Cingite, ne vati noceat mala lingua futuro,

Virgil, Eclog. 7.

Printed and publish'd, according to Order. London, Printed by Ruth Raworth, for Humphrey Moseley, and are to be sold at the signe of the Princes Arms in S. Pauls Church-yard, 1645.

Facing the title-page was the unlucky engraved portrait of Milton in his twenty-first year, which William Marshall, a very unequal artist, here shown at his worst, had apparently copied from a painting of the poet in his Cambridge days. Milton was now 37, but there was some appropriateness in choosing an early portrait. since most of the poems in the volume were early work. Unfortunately Marshall hardened the face till it looked like a grim gentleman of fifty, and Milton, as all the world. knows, amused himself by letting the portrait go forth accompanied by a malicious Greek epigram which Marshall must have engraved in happy ignorance of its meaning. Αμαθεὶ γεγράφθαι χειρὶ τήνδε μὲν εἰκόνα Φαίης τάχ ̓ ἂν, πρὸς εἶδος αὐτοφυές βλέπων. Τὸν δ ̓ ἐκτυπωτὸν οὐκ ἐπιγνόντες, φίλοι, Γελάτε φαύλον δυσμίμημα ζωγράφου.

So runs the Greek and, as an epigram in English can hardly dispense with rhyme, we may make shift to translate it:

'Unskilled the hand that such a print could trace
Quickly you'll say who see the man's true face;
Friends, if for whom it stands you ne'er had dreamt,
Laugh at the wretched artist's poor attempt.'

The engraving is so distinctly below the average of Marshall's work that Milton may perhaps have imagined that the caricature was intentional-that Marshall, in fact, disagreed so much with his recently expressed views on divorce that he was aiding the evil tongues alluded to in the Virgilian quotation of the title-page, by drawing a most unpoetic face. If he entertained such a suspicion Milton's malice, otherwise a little unworthy, would be excusable enough. In any case, however, his wrath can hardly have extended to Humphrey Moseley, the publisher, who sent forth the book with this commendatory letter of his own :

THE STATIONER TO THE READER.

Ir is not any private respect of gain, Gentle Reader, for the slightest Pamphlet is nowadayes more vendible then the Works of learnedest men; but it is the love I have to our own Language that hath made me diligent to collect, and set forth such Peeces both in Prose and Vers, as may renew the wonted honour and esteem of our English tongue : and it's the worth of these both English and Latin Poems, not the flourish of any prefixed encomions that can invite thee to buy them, though these are not without the highest Commendations and Applause of the learnedst Academicks, both domestick and forrein: And amongst those of our own Countrey, the unparallel'd attestation of that renowned Provost of Eaton, SIR HENRY WOOTTON :1 I know not thy palat how it relishes such dainties, nor how harmonious thy soul is; perhaps more trivial Airs may please thee better.
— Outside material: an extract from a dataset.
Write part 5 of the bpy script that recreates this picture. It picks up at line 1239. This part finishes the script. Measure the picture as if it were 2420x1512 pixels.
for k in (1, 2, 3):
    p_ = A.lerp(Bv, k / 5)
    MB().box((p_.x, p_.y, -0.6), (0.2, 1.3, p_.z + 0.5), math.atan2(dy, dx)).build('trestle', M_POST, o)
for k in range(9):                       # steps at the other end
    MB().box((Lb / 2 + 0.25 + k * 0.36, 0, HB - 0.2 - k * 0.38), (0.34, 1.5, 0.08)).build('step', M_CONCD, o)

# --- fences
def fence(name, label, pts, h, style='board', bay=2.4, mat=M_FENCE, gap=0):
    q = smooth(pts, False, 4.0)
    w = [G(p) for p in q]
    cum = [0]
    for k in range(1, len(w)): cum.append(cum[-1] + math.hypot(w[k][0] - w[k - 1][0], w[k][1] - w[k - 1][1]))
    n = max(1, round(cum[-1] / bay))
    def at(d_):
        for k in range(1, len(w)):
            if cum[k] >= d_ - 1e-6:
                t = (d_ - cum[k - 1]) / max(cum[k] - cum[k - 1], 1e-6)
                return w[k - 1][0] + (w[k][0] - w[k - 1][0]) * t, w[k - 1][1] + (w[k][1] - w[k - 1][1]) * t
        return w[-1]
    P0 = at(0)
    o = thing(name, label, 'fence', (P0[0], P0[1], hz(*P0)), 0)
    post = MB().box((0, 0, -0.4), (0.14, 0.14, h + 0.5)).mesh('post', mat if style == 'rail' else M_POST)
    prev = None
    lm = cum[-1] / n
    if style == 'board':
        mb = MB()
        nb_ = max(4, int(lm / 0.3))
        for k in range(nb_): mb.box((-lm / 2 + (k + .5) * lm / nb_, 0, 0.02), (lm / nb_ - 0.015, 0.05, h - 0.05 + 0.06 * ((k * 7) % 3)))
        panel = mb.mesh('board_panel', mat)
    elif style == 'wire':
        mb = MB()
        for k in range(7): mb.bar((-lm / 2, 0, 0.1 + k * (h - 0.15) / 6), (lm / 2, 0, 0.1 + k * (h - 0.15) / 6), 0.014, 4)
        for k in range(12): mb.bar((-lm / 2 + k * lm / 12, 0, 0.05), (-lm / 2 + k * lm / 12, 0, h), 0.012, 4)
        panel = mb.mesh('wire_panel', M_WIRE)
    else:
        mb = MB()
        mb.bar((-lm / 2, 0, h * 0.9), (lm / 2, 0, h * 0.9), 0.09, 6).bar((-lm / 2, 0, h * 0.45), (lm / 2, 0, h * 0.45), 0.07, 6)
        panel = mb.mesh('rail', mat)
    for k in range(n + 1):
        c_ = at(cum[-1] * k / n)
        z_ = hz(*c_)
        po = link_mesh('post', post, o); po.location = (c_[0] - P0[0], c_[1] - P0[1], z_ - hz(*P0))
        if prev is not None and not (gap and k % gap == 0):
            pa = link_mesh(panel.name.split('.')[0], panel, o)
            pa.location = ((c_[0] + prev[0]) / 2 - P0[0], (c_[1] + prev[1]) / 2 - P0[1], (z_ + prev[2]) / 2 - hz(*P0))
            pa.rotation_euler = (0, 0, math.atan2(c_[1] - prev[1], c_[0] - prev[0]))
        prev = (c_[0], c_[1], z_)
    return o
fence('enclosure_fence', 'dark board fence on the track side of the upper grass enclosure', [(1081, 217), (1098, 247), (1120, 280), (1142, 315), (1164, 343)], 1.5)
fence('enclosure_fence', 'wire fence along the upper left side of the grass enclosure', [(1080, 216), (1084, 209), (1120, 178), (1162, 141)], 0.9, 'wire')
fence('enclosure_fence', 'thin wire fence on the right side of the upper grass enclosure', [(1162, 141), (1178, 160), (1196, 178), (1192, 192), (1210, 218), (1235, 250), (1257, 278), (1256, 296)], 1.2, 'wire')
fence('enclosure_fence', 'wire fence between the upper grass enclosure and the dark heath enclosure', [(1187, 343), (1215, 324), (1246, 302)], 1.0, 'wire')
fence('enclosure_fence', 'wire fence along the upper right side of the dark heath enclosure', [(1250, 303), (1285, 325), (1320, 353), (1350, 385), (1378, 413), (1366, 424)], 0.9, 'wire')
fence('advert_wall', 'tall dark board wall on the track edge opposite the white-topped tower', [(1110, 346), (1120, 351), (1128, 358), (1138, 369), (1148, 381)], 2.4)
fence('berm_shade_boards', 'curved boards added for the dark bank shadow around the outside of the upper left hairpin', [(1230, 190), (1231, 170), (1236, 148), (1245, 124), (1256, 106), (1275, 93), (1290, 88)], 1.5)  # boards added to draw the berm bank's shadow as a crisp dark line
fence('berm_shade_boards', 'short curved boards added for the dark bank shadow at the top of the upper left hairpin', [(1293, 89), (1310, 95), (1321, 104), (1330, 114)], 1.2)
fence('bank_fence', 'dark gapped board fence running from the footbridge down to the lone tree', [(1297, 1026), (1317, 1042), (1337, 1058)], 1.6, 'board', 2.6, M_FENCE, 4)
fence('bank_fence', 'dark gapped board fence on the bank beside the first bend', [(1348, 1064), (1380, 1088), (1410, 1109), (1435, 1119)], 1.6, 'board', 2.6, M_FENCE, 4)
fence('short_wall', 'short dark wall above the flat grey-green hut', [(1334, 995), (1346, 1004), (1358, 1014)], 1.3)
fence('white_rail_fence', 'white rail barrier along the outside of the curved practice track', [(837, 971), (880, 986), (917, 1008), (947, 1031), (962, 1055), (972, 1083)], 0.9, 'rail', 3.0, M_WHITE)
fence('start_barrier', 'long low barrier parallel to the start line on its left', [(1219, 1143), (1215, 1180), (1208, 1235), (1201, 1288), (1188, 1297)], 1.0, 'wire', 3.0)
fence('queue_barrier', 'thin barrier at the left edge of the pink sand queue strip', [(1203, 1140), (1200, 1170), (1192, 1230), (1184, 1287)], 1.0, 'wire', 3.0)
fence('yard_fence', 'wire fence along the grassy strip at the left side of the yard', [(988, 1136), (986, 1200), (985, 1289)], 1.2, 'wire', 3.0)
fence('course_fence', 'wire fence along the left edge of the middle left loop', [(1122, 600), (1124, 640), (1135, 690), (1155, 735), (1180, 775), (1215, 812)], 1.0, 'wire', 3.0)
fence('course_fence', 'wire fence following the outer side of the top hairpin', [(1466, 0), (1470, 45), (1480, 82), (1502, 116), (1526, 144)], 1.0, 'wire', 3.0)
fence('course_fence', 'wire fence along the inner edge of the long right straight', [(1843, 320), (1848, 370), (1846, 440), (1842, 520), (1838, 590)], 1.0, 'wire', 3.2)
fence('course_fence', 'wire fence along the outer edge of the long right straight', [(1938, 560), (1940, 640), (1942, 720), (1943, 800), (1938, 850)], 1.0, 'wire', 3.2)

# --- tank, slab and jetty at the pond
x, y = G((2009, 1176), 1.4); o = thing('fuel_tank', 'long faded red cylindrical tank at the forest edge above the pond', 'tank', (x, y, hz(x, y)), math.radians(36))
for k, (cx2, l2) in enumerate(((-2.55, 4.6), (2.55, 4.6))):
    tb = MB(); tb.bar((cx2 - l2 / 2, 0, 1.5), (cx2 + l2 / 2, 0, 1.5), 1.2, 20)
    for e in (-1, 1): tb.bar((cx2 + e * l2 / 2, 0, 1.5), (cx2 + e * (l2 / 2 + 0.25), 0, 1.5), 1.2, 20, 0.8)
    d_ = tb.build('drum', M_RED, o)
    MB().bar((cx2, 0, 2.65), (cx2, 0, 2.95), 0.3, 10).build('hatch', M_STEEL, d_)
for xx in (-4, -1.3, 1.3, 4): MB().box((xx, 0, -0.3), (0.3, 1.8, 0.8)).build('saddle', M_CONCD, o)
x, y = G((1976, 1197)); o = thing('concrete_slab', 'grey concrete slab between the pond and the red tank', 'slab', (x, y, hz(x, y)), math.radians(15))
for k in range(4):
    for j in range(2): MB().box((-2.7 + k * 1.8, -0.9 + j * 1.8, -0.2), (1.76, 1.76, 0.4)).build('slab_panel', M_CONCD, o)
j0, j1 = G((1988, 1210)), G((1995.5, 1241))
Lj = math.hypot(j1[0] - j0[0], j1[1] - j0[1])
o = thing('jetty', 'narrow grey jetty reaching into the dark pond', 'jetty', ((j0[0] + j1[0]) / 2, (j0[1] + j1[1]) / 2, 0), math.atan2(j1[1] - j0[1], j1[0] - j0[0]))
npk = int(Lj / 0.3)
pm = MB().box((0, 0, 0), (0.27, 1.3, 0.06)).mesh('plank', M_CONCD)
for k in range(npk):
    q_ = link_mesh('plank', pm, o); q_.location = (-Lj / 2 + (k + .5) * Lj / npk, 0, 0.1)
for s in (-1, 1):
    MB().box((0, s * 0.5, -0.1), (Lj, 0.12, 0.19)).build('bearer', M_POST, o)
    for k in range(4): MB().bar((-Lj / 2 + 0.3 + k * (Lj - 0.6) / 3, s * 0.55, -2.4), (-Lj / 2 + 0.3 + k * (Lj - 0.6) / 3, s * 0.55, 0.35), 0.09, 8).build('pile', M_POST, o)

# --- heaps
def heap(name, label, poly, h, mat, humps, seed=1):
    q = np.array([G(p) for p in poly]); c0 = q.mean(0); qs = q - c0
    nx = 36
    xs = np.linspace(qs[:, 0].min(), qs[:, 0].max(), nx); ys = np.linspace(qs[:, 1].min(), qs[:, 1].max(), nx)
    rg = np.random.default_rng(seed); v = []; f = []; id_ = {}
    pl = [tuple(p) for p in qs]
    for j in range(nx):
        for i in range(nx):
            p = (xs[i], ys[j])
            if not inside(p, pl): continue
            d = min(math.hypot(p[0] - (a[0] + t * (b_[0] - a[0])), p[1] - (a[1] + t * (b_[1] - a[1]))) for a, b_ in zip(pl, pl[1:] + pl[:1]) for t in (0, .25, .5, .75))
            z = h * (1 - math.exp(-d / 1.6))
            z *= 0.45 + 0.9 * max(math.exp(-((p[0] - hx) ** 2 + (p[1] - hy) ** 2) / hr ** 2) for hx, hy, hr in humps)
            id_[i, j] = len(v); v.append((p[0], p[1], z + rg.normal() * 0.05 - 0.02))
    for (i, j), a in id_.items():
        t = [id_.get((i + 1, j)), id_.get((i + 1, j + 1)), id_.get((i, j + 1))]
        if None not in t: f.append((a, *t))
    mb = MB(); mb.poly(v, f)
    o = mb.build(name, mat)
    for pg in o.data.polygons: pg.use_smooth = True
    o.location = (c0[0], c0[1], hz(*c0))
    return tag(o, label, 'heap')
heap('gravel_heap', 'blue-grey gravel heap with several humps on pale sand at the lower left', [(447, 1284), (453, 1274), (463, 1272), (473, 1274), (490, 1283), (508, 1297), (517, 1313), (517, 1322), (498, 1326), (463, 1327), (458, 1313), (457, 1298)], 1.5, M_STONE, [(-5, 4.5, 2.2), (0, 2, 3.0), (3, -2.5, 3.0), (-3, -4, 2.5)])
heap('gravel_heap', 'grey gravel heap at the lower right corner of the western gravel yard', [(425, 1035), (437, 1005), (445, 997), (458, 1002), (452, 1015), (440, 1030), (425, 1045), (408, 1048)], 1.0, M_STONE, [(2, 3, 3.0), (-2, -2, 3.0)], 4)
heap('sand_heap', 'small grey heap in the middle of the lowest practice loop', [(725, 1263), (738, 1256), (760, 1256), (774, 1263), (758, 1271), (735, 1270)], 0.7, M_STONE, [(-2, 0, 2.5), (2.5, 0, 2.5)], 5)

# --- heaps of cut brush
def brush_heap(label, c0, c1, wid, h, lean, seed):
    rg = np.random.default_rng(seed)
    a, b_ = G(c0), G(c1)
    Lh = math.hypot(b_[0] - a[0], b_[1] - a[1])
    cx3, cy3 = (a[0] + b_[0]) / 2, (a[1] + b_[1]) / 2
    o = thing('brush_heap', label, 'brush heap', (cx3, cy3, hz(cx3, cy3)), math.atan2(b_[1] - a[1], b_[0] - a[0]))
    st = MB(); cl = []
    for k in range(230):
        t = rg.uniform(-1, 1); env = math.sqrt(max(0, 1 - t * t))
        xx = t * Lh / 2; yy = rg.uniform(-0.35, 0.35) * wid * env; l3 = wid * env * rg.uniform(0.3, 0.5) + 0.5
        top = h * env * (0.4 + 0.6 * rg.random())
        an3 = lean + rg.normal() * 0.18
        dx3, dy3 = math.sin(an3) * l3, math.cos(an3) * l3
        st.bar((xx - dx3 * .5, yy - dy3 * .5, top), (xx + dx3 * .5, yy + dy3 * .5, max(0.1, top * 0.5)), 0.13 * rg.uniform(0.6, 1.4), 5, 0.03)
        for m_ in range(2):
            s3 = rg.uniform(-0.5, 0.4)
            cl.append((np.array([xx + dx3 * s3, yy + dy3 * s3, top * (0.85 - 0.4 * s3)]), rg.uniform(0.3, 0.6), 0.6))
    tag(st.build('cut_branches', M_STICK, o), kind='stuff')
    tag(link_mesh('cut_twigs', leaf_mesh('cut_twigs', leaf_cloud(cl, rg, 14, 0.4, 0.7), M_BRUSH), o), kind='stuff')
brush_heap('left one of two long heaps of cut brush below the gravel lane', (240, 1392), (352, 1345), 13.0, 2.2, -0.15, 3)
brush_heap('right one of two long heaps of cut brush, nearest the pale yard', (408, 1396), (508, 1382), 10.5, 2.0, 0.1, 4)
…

But howsoever thy opinion is spent upon these, that incouragement I have already received from the most ingenious men in their clear and courteous entertainment of MR. WALLER'S late choice Peeces, hath once more made me adventure into the World, presenting it with these ever-green, and not to be blasted Laurels. The Authors more peculiar excellency in these studies, was too well known to conceal his Papers, or to keep me from attempting to sollicit them from him. Let the event guide itself which way it will, I shall deserve of the age by bringing into the Light as true

1 Printed in this edition after the dedication of Comus,' Vol. II., P. 155.